BATON ROUGE, LA (WAFB) - Is Hollywood worried?  A new report shows Louisiana surpassed California in the production of feature films for 2013. Local leaders have reason to boast about the success, but there are some who say it's come at too high a price.

The Academy Award Winner for Best Picture, 12 Years a Slave, got nearly $5 million in tax credits to film in Louisiana. The report by Los Angeles film office FilmLA shows more feature films were shot in the Bayou State last year than anywhere else in the world.

"I don't know what things are like in LA right now. I hear it's a lot of reality TV. We are shooting feature after feature after feature," said Michael Russo.

Russo is a sound engineer at Building Studios, housed in the Celtic Media Center. Five years ago he moved back to Baton Rouge and bought a house so he could pursue his career in the industry. He says he's proof that Louisiana is getting a return on its investment.

"A lot of [people] contribute to the economy that wouldn't have otherwise because they wouldn't have been here. Plus it's providing plenty of people I know personally with jobs they would not otherwise have," said Russo.

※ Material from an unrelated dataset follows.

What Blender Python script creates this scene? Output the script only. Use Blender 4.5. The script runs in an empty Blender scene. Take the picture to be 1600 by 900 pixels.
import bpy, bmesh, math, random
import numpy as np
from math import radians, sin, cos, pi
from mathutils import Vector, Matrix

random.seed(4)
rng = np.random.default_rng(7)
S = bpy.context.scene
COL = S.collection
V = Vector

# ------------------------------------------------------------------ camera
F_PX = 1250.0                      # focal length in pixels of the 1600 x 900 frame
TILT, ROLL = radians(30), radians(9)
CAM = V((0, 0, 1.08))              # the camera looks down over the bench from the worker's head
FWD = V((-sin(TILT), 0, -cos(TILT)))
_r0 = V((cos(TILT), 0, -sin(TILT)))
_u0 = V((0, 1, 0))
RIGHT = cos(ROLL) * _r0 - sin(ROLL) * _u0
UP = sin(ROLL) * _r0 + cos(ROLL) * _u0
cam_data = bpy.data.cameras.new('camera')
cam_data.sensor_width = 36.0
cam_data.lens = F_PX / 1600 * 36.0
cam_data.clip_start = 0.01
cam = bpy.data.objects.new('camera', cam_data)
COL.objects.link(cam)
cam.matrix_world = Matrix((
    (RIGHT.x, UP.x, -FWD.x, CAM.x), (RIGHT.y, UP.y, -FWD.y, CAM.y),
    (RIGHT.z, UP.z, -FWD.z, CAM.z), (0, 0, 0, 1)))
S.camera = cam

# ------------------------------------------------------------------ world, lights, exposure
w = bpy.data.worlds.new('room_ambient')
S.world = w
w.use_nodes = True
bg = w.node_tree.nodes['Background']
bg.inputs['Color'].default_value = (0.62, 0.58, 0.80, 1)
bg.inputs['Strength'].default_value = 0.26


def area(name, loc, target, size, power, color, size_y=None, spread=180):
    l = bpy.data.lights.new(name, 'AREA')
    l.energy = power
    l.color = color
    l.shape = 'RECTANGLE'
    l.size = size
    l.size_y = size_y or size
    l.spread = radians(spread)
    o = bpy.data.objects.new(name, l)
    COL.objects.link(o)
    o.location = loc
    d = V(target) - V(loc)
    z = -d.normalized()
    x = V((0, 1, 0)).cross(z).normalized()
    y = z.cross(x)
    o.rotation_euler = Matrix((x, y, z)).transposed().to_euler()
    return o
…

The highly-mobile film industry follows the money, and Louisiana is giving them lots of it.

"It's not a surprise that we're taking the lead in this industry, because we're paying the industry to come here," said Director of the Louisiana Budget Project Jan Moller. "We hoped they could survive on their own, but so far they seem to be indicating anytime somebody threatens their subsidies they say, 'Well if you don't give us money to stay here we'll just go someplace else.'"

Moller claims the continued credits amount to "corporate welfare."

A study commissioned by the state shows in 2012 the film industry brought in $1.3 billion in new business sales, $717.9 million in household earnings and 14,011 jobs. But it also shows a net loss of $168.2 million to the state budget in 2012.

"All we're saying is instead of spending so much money, and more money year after year attracting the movie industry, we should be using it for the things we know will grow the economy over the long term like education, like infrastructure, healthcare," said Moller.

The Louisiana Budget Project proposed putting a cap on the credits, and the state's own study recommends the Legislature consider limitations on certain expenditures that don't have an impact on the economy.

But for an industry that can easily pick up and move, any changes to those credits would create instability in Hollywood South.